By Emeke Alexander
Delta Unity Group (DUG), a new political pressure group within the Peoples Democratic Party (PDP) in Delta State has moved a step further to consolidate on the essence of its emergence about two months ago.
The group on Wednesday, September 21, 2022, inaugurated its National Council, Board of Trustees and Local Government Coordinators at a meeting held in Uro, Isoko South Local Government Area.
The inauguration comes at a time when most PDP faithful in Delta, particularly those in support of the ‘anointed’ governorship candidate of the state governor, Dr Ifeanyi Okowa, thought that the enthusiasm that greeted the birth of DUG in the political space of the state would have waned by the judgement of the Court of Appeal of August 29, 2022, which upturned the ruling of the Federal High Court sacking Rt Hon Sheriff Oborevwori as the lawful and authentic governorship candidate of the party in the state.
Former Speaker of the Delta State House of Assembly and National Coordinator of the group, Rt. Hon. Peter Onwusanya, at the inauguration, pledged the group’s total support for all PDP candidates.
Onwusanya reechoed that the vision of DUG is the modernisation of Delta State with all stakeholders working together but disclosed that it would be difficult for people to work for anyone whose capacity they do not believe in.
Significantly, the stance of the group to continue to remain in the PDP as further pontificated by Onwusanya and other arrowheads of the body during the inauguration ceremony, without recourse to the yet unknown outcome of the Supreme Court appeal by Olorogun David Edevbie who they have thrown their weight behind as the party’s lawful and authentic governorship candidate leaves much to be desired.
Some political pundits see the move of the players of the DUG as reminiscent of the path toed by aggrieved leaders and other stakeholders of the party at the national level in 2013 when former President Goodluck Jonathan sought reelection in 2015.
Nigerians, especially PDP members from the South-South geopolitical zone of the country, will not forget in a hurry how the disagreement within the party degenerated to the extent that seven of its estranged governors including former Rivers State Governor, Rotimi Amaechi and former Nasarawa State Governor, Senator Abdulahi Adamu rallied under the new Peoples Democratic Party, nPDP with Abubakar Kawu Baraje as chairman.
While the nPDP on November 26, 2013, eventually merged with the All Progressives Congress, APC, in Abuja, other gladiators in the PDP like former governors Babangida Aliyu of Niger State and his Jigawa counterpart, Sule Lamido, it was widely believed, stayed behind to work against the party in the 2015 presidential election. The election outcome saw for the first time in the political history of Nigeria an incumbent president who sought reelection lost.

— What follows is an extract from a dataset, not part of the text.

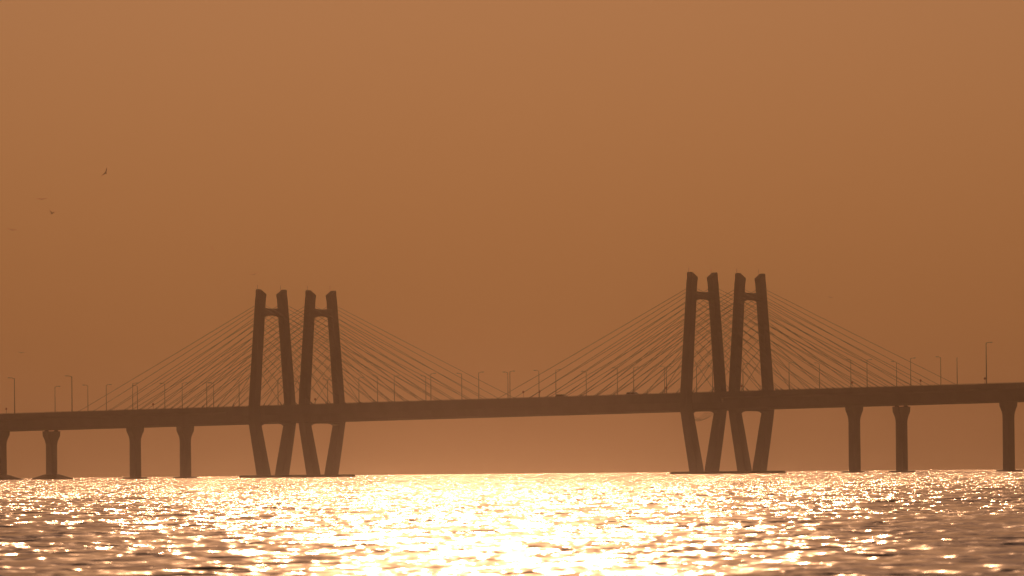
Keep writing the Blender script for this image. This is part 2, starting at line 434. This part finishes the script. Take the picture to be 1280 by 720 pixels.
# ------------------------------------------------------------------ the sea
def make_sea():
    # rows: distances from the viewpoint's shore; columns: bearings; finer where the water is close to the bridge axis
    r = [135.0]
    while r[-1] < 2200: r.append(r[-1]*(1+0.00055) )
    while r[-1] < 9000: r.append(r[-1]*(1+0.004))
    r = np.array(r)
    fine = np.arange(-0.075, 0.0751, 0.00045)
    lo = [-0.075]
    st = 0.0008
    while lo[-1] > -math.pi+0.06: st = min(st*1.12, 0.05); lo.append(lo[-1]-st)
    lo = np.array(lo[1:])[::-1]
    ang = np.concatenate([lo, fine, -lo[::-1]])
    A, Rr = np.meshgrid(ang, r)
    X = (Rr*np.sin(A)); Y = (Rr*np.cos(A))
    dth = np.gradient(ang)[None, :]*Rr
    drr = np.gradient(r)[:, None]*np.ones_like(A)
    cell = np.maximum(dth, drr)
    Z = np.zeros_like(X); DX = np.zeros_like(X); DY = np.zeros_like(X)
    N = 110
    lam = 0.28*(12/0.28)**((np.arange(N)+rng.random(N))/N)
    sub = slice(None)
    for L in lam:
        th = math.radians(250) + rng.normal(0, 0.75)          # chop running towards the shore at a slant
        k = 2*math.pi/L
        slope = SLOPE * (1.0 if L < 1.3 else (1.3/L)**0.6)
        a = slope/k
        ph = rng.random()*6.283
        w = np.clip((L/cell-2.6)/2.0, 0, 1)
        rows = np.where(w.max(axis=1) > 0)[0]
        cols = np.where(w.max(axis=0) > 0)[0]
        if len(rows) == 0: continue
        rs = slice(rows[0], rows[-1]+1); cs = slice(cols[0], cols[-1]+1)
        arg = k*(X[rs, cs]*math.cos(th)+Y[rs, cs]*math.sin(th)) + ph
        ww = w[rs, cs]*a
        Z[rs, cs] += ww*np.sin(arg)
        q = 0.75
        c_ = ww*q*np.cos(arg)
        DX[rs, cs] += c_*math.cos(th); DY[rs, cs] += c_*math.sin(th)
    X = X+DX; Y = Y+DY
    Z = Z - (X*X+Y*Y)/(2*R_EARTH)
    nr, nc = X.shape
    co = np.stack([X, Y, Z], axis=-1).reshape(-1, 3)
    i = np.arange(nr-1)[:, None]*nc; j = np.arange(nc-1)[None, :]
    a = (i+j).ravel()
    q = np.stack([a, a+1, a+1+nc, a+nc], axis=1)     # counter-clockwise seen from above?
    # inner disc under and behind the viewpoint
    base = len(co)
    inner_r = [0.0, 20, 45, 70, 90]
    ring_pts = []
    co2 = [(0, 0, 0)]
    faces = []
    for rr in inner_r[1:]:
        for aa in ang: co2.append((rr*math.sin(aa), rr*math.cos(aa), 0))
    co = np.concatenate([co, np.array(co2, dtype=float)])
    def idx(ri, c): return base+1+(ri)*nc+c
    for c in range(nc-1):
        faces.append((base, base, idx(0, c+1), idx(0, c)))
        for ri in range(3): faces.append((idx(ri, c), idx(ri, c+1), idx(ri+1, c+1), idx(ri+1, c)))
        faces.append((idx(3, c), idx(3, c+1), c+1, c))
    fq = np.array([f for f in faces if f[0] != f[1]], dtype=np.int64)
    q = np.concatenate([q, fq])
    me = bpy.data.meshes.new('sea')
    me.vertices.add(len(co)); me.vertices.foreach_set('co', co.astype(np.float32).ravel())
    me.loops.add(q.size); me.loops.foreach_set('vertex_index', q[:, ::-1].astype(np.int32).ravel())
    me.polygons.add(len(q)); me.polygons.foreach_set('loop_start', np.arange(0, q.size, 4, dtype=np.int32))
    me.polygons.foreach_set('use_smooth', np.ones(len(q), dtype=bool))
    me.update(calc_edges=True)
    print('sea verts', len(co))
    o = bpy.data.objects.new('sea', me); col.objects.link(o)
    tag(o, 'choppy open sea glittering gold under the low sun', kind='structure')
    m, nt, b = new_mat('sea_water')
    b.inputs['Base Color'].default_value = (0.15, 0.12, 0.08, 1)
    b.inputs['Roughness'].default_value = ROUGH
    b.inputs['IOR'].default_value = 1.333
    tc = nt.nodes.new('ShaderNodeTexCoord')
    geo = nt.nodes.new('ShaderNodeNewGeometry')
    last = geo.outputs['Normal']
    # wind: gusty patches, and a stronger breeze out on the open water than in the lee of the shore
    wmp = nt.nodes.new('ShaderNodeMapping'); wmp.inputs['Scale'].default_value = (0.05, 0.012, 1)
    nt.links.new(tc.outputs['Object'], wmp.inputs['Vector'])
    wn = nt.nodes.new('ShaderNodeTexNoise'); wn.inputs['Scale'].default_value = 1.0; wn.inputs['Detail'].default_value = 3
    nt.links.new(wmp.outputs['Vector'], wn.inputs['Vector'])
    gust = nt.nodes.new('ShaderNodeMapRange'); gust.inputs['From Min'].default_value = 0.3; gust.inputs['From Max'].default_value = 0.7
    gust.inputs['To Min'].default_value = 0.65; gust.inputs['To Max'].default_value = 1.3
    nt.links.new(wn.outputs['Fac'], gust.inputs['Value'])
    sx = nt.nodes.new('ShaderNodeSeparateXYZ'); nt.links.new(tc.outputs['Object'], sx.inputs[0])
    off = nt.nodes.new('ShaderNodeMapRange'); off.inputs['From Min'].default_value = 170; off.inputs['From Max'].default_value = 1300
    off.inputs['To Min'].default_value = 0.68; off.inputs['To Max'].default_value = 2.6
    nt.links.new(sx.outputs['Y'], off.inputs['Value'])
    wind = nt.nodes.new('ShaderNodeMath'); wind.operation = 'MULTIPLY'
    nt.links.new(gust.outputs[0], wind.inputs[0]); nt.links.new(off.outputs[0], wind.inputs[1])
    # ripples: each layer tilts the facets by its own slopes (metres-scale patterns fixed on the water)
    for scl, amp, det in RIPPLES:
        mp = nt.nodes.new('ShaderNodeMapping'); mp.inputs['Rotation'].default_value = (0, 0, random.uniform(-.5, .5)); mp.inputs['Scale'].default_value = (0.75, 1.0, 1)
        nt.links.new(tc.outputs['Object'], mp.inputs['Vector'])
        n = nt.nodes.new('ShaderNodeTexNoise'); n.inputs['Scale'].default_value = scl; n.inputs['Detail'].default_value = det; n.inputs['Roughness'].default_value = 0.55
        nt.links.new(mp.outputs['Vector'], n.inputs['Vector'])
        su = nt.nodes.new('ShaderNodeVectorMath'); su.operation = 'SUBTRACT'; su.inputs[1].default_value = (0.5, 0.5, 0.5)
        nt.links.new(n.outputs['Color'], su.inputs[0])
        mu = nt.nodes.new('ShaderNodeVectorMath'); mu.operation = 'MULTIPLY'; mu.inputs[1].default_value = (amp, amp, 0)
        nt.links.new(su.outputs[0], mu.inputs[0])
        m2 = nt.nodes.new('ShaderNodeVectorMath'); m2.operation = 'SCALE'
        nt.links.new(mu.outputs[0], m2.inputs[0]); nt.links.new(wind.outputs[0], m2.inputs['Scale']); mu = m2
        ad = nt.nodes.new('ShaderNodeVectorMath'); ad.operation = 'ADD'
        nt.links.new(last, ad.inputs[0]); nt.links.new(mu.outputs[0], ad.inputs[1]); last = ad.outputs[0]
    no = nt.nodes.new('ShaderNodeVectorMath'); no.operation = 'NORMALIZE'
    nt.links.new(last, no.inputs[0]); nt.links.new(no.outputs[0], b.inputs['Normal'])
    me.materials.append(m)
    return o
SLOPE = 0.0135
ROUGH = 0.13
RIPPLES = [(2.5, 0.82, 2.0), (0.7, 0.5, 1.0), (0.2, 0.35, 1.0)]
make_sea()

# ------------------------------------------------------------------ haze
HAZE_DENS = 0.00016
bm = MB(); bm.box((0, 0, 35.0-7.5), (19000, 19000, 90+15.0-15))
hz = bm.build('haze', bpy.data.materials.new('haze_air')); tag(hz, 'smoky brown evening haze over the bay', kind='stuff')
hm = hz.data.materials[0]; hm.use_nodes = True
nt = hm.node_tree; nt.nodes.clear()
out = nt.nodes.new('ShaderNodeOutputMaterial'); pv = nt.nodes.new('ShaderNodeVolumePrincipled')
pv.inputs['Color'].default_value = (0.85, 0.76, 0.70, 1)
pv.inputs['Density'].default_value = HAZE_DENS
pv.inputs['Anisotropy'].default_value = 0.988
nt.links.new(pv.outputs['Volume'], out.inputs['Volume'])

# ------------------------------------------------------------------ sun and sky
SUN_EL, SUN_AZ = math.radians(15.0), math.radians(-0.35)
sd = Vector((math.sin(SUN_AZ)*math.cos(SUN_EL), math.cos(SUN_AZ)*math.cos(SUN_EL), math.sin(SUN_EL)))
sl = bpy.data.lights.new('sun', 'SUN'); sl.energy = 2.5; sl.angle = math.radians(0.53); sl.color = (1.0, 0.50, 0.24)
so = bpy.data.objects.new('sun', sl); col.objects.link(so); so.rotation_euler = (-sd).to_track_quat('-Z', 'Y').to_euler()
w = bpy.data.worlds.new('World'); sc.world = w; w.use_nodes = True
nt = w.node_tree; bg = nt.nodes['Background']
sky = nt.nodes.new('ShaderNodeTexSky'); sky.sky_type = 'NISHITA'; sky.sun_disc = False
sky.sun_elevation = SUN_EL; sky.sun_rotation = SUN_AZ
sky.air_density = 1.3; sky.dust_density = 2.5; sky.ozone_density = 0.5
tint = nt.nodes.new('ShaderNodeMix'); tint.data_type = 'RGBA'; tint.blend_type = 'MULTIPLY'; tint.inputs[0].default_value = 1.0
tint.inputs[7].default_value = (0.44, 0.312, 0.36, 1)
nt.links.new(sky.outputs['Color'], tint.inputs[6]); nt.links.new(tint.outputs[2], bg.inputs['Color'])
bg.inputs['Strength'].default_value = 0.05

# ------------------------------------------------------------------ camera
cam = bpy.data.cameras.new('camera'); co_ = bpy.data.objects.new('camera', cam); col.objects.link(co_)
cam.sensor_width = 36; cam.lens = 10990/1280*36
cam.clip_start = 1.0; cam.clip_end = 40000
pitch = math.atan(223.3/10990)
base = Matrix.Rotation(math.radians(90)+pitch, 4, 'X')
roll = Matrix.Rotation(math.radians(-0.515), 4, 'Z')
mat = Matrix.Translation((0, 0, EYE)) @ base @ roll
co_.matrix_world = mat
cam.dof.use_dof = True; cam.dof.focus_distance = 2300; cam.dof.aperture_fstop = 5.6
sc.camera = co_

sc.view_settings.view_transform = 'Standard'; sc.view_settings.look = 'None'
sc.view_settings.gamma = 1; sc.view_settings.exposure = -1.95
sc.cycles.volume_bounces = 3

With the turn of events in the PDP in Delta State after the party’s governorship primary held on Wednesday, May 25, 2022, which culminated in the legal battle between Edevbie and Oborevwori and which has sharply polarised the party, there are concerns that the PDP may for the first time since 1999 lose the governorship seat in 2023 to the opposition.
Some political authorities hold the view that calling the Delta Unity Group a bluff, especially in the event that the Supreme Court rules in favour of Oborevwori, will spell doom for the party in the 2023 governorship election. This may not be far from the truth as the group parades, among other heavyweights, three former Speakers of the State Assembly, former and serving members of the House of Representatives, House of Assembly, Civil Commissioners and other ranking leaders of the party who incontrovertibly command huge followership in their respective constituencies and senatorial districts.
With a cracked foundation and a strong opposition from the APC which has the current Deputy President of the Nigerian Senate, Senator Ovie Omo-Agege, as its gubernatorial candidate, there is a dire need for serious fence-mending to restabilize the PDP as a formidable force to emerge victorious at the polls. This is certainly not the time for critical stakeholders of the party to fence-sit or be indifferent and allow the disunity in the party to continue to degenerate into an irredeemable situation.
Dependable sources say that the DUG, like the nPDP is expected in the coming days and weeks to increase in number and wax stronger across the length and breadth of the state such that the group’s mobilisation and support would greatly shapen the outcome of the 2023 general elections, especially for the gubernatorial. Whichever way the pendulum swings, take it or leave, the ticking of the political time bomb surely has begun.